Royal Philips International began many corporate restructuring initiatives in the early 1990s following a difficult period addressing intense competition and emerging technologies. But there were also potential opportunities for the company beyond technology, its traditional focus, especially in the emerging markets of Central and Eastern Europe and Southeast Asia. While Philips had the physical infrastructure in the regions, it needed to develop organizational capabilities and competencies to realise the potential of these multiple markets. I worked closely with my great friend Carlos Casali, a Philips executive, designing and delivering business education programmes in these emerging economies from the early 1990s onwards.

My collaborative academic writing projects have been educational and bond-building, most notably with Professor Peter McKiernan (Inside Fortress Europe: Strategies for the Single Market, 1993) and Professor Sue Bridgewater (International Marketing Relationships, 2002).

All positions, activities and collaborations have provided me with the luxury of observing the international business world in action.
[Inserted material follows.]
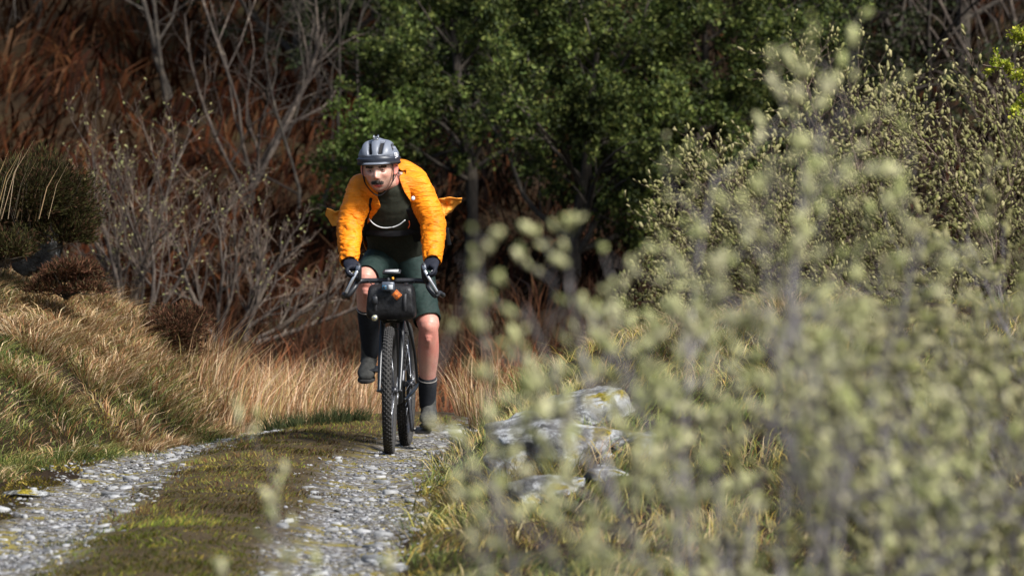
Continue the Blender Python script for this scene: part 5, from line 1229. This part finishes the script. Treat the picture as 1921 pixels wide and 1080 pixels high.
Geo().add(*tube(catmull(np.array([on_chest(x, y, .024) for x, y in ((765, 411), (767, 417), (764, 424))]), 8), .003, 6, 8)).build('zip_pull', M['red'], pack)
ribbon([loc(838, 428, -.02), loc(840, 445, -.03), loc(843, 460, -.04)], .012, .004, 'loose_strap', M['strap'])
# ------------------------------------------------------------------ helmet
helm = empty('helmet'); helm.parent = person
HO = np.array([-.012, 0, .058]); HRX = HR @ rotm(y=R(-7))
def hp(V): return np.asarray(V) @ HRX.T + HEAD + HO @ HRX.T
nu, nv = 190, 84
az = np.linspace(-math.pi, math.pi, nu, endpoint=False); el = np.linspace(-.22, math.pi / 2 - .01, nv)
A, E = np.meshgrid(az, el, indexing='ij')
def shell_pt(A, E, k=1.0, extra=0.0):
    x, y, z = np.cos(E) * np.cos(A), np.cos(E) * np.sin(A), np.sin(E)
    lo = np.clip(-E / .25, 0, 1)
    rx, ry, rz = np.where(x > 0, .128, .148), .117, .114
    return x * rx * k, y * ry * k * (1 - .03 * lo), z * rz * k
X, Y_, Z_ = shell_pt(A, E)
bnd = lambda v, lo, hi, w: sst(lo - w, lo + w, v) * (1 - sst(hi - w, hi + w, v))
ya = np.abs(Y_); fl = .14 * np.clip(Z_ - .03, 0, 1)
m1 = bnd(ya - fl, .018, .040, .003) * bnd(Z_, .026, .098, .005) * (X > -.01)
m1 = np.maximum(m1, bnd(ya, .018, .042, .003) * bnd(X, -.105, -.030, .006) * sst(.03, .05, Z_))
m2 = bnd(ya + .55 * X * 0 - .28 * (Z_ - .045), .074, .097, .003) * bnd(X + .5 * (Z_ - .04), -.035, .062, .006) * bnd(Z_, .014, .082, .005)
m2 = np.maximum(m2, bnd(ya, .062, .086, .003) * bnd(X, -.12, -.055, .005) * sst(.02, .04, Z_))
vent = np.maximum(m1, m2)
rib = .024 * np.cos(np.clip(Y_ / .117, -.9, .9) * 10.5) * sst(.0, .05, Z_)
wing = .05 * bnd(E, -.30, .02, .05) * np.clip(np.abs(np.sin(A)) * 1.1, 0, 1) - .03 * bnd(E, .06, .16, .04) * np.abs(np.sin(A))
k_ = 1 + rib + wing - .20 * vent
V = np.column_stack([(X * k_).ravel(), (Y_ * k_).ravel(), (Z_ * k_ - .012 * np.clip(-X / .12, 0, 1) * (1 - sst(0, .2, E)) + .010 * np.abs(np.sin(A)) ** 2 * (1 - sst(-.1, .1, E))).ravel()])
i, j = np.meshgrid(np.arange(nu), np.arange(nv - 1), indexing='ij'); i2 = (i + 1) % nu
F = np.stack([i * nv + j, i2 * nv + j, i2 * nv + j + 1, i * nv + j + 1], -1).reshape(-1, 4)
vd = vent.ravel()[F].mean(1) > .6; low = E.ravel()[F].mean(1) < .06 + .10 * np.cos(A.ravel()[F].mean(1)) ** 2
M['helmet'] = simple('matt_blue_grey_helmet', (.15, .165, .20), .42, 0, .08, 90, .15, .001)
M['helmet_navy'] = simple('matt_navy_helmet', (.028, .033, .048), .45, 0, .1, 90, .15, .001)
M['helmet_dark'] = simple('dark_helmet_foam', (.010, .010, .012), .9, 0, .3, 90, .3, .002)
so = Geo().add(hp(V), [F]).build('shell', [M['helmet'], M['helmet_dark'], M['helmet_navy']], helm)
so.data.polygons.foreach_set('material_index', np.where(vd, 1, np.where(low, 2, 0)).astype(np.int32))
lv, lf = sphere((0, 0, 0), 1, 40, 30); lv = lv * (np.where(lv[:, 0] > 0, .112, .128)[:, None] * (1, 0, 0) + np.array([0, .099, .095])); k = lv[:, 2] > -.022; kf = [f[np.all(k[f], 1)] for f in lf]
Geo().add(hp(lv), kf).build('liner', M['helmet_dark'], helm)
# lower rim band / small peak
a = np.linspace(-math.pi, math.pi, 73)[:-1]; xr, yr, zr = shell_pt(a, np.full(72, -.19), 1.03)
P = np.column_stack([xr, yr, zr - .012 * np.clip(-xr / .12, 0, 1) - .006 * np.clip(xr / .12, 0, 1)]); P = np.vstack([P, P[:1]])
Geo().add(*loft(hp(P), .0075, .006, side=HRX @ np.array([0, 0, 1.0]), n=10, m=100, dome=False)).build('rim_band', M['helmet_dark'], helm)
a = np.linspace(-.95, .95, 30); xr, yr, zr = shell_pt(a, np.full(30, -.17), 1.04)
pk = np.column_stack([xr, yr, zr]); pk2 = pk + np.column_stack([.014 * np.cos(a * 1.6) + .002, 0 * a, -.010 + 0 * a]); V = np.vstack([pk, pk2]); o = Geo().add(hp(V), [grid_faces(2, 30)]).build('peak', M['helmet'], helm); md = o.modifiers.new('t', 'SOLIDIFY'); md.thickness = .004
# lamp clip on the crown
G = Geo(); G.add(hp(box((.045, .0, .112), (.040, .026, .010), rotm(y=R(20)), .002)[0]), box((0, 0, 0), (1, 1, 1), None, .1)[1])
for y in (-.012, .012):
    V, F = box((.052, y, .122), (.026, .008, .012), rotm(y=R(20)), .002); G.add(hp(V), F)
V, F = box((.060, 0, .120), (.008, .034, .006), rotm(y=R(20)), .001); G.add(hp(V), F)
G.build('lamp_clip', M['alloy'], helm)
# white mark on the left side of the shell: two small strokes of lettering
G = Geo()
def hs_pt(a, e, k=1.045): x, y, z = shell_pt(np.array(a), np.array(e), k); return np.array([float(x), float(y), float(z)])
for strokes in ([(1.02, .22), (1.10, .22), (1.10, .10), (1.02, .10), (1.02, .22)], [(1.16, .24), (1.16, .04), (1.23, .04)], [(1.02, .0), (1.08, -.02), (1.10, .06)], [(1.20, .22), (1.26, .12), (1.20, .10)]):
    G.add(*tube(hp(np.array([hs_pt(a, e) for a, e in strokes])), .0022, 6))
G.build('helmet_mark', M['glove_print'], helm)
# straps under the chin
for s in (-1, 1):
    G = Geo()
    pts = np.array([(.030, s * .079, .025), (.031, s * .080, -.025), (.036, s * .070, -.068), (.048, s * .040, -.108), (.060, s * .014, -.127), (.062, 0, -.129)])
    G.add(*loft(toW(pts), .0085, .0025, side=HR @ np.array([1.0, 0, 0]), n=8, m=24))
    pts = np.array([(-.045, s * .082, .012), (-.022, s * .084, -.035), (.022, s * .074, -.062)]); G.add(*loft(toW(pts), .006, .002, side=HR @ np.array([1.0, 0, 0]), n=8, m=14))
    G.build('chin_strap', M['strap'], helm)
Much of what I ‘know’ has been learned vicariously from the executives and students I have worked with and from my scholarly friends and mentors, who were also my collaborators and confidants.

Concluding Remarks

Over and above the aforementioned, any errors throughout the book remain my own. If I have misunderstood or misrepresented a scholar in my interpretation of their work, or a manager/student regarding their endeavour, my intention is not to offend.

As the essayist and poet G.K. Chesterton observed:

It is the most sincere compliment to an author to misquote him. It means that his work has become a part of our mind and not merely of our library.


Colin Edward Egan, Rugby, UK, November 2021.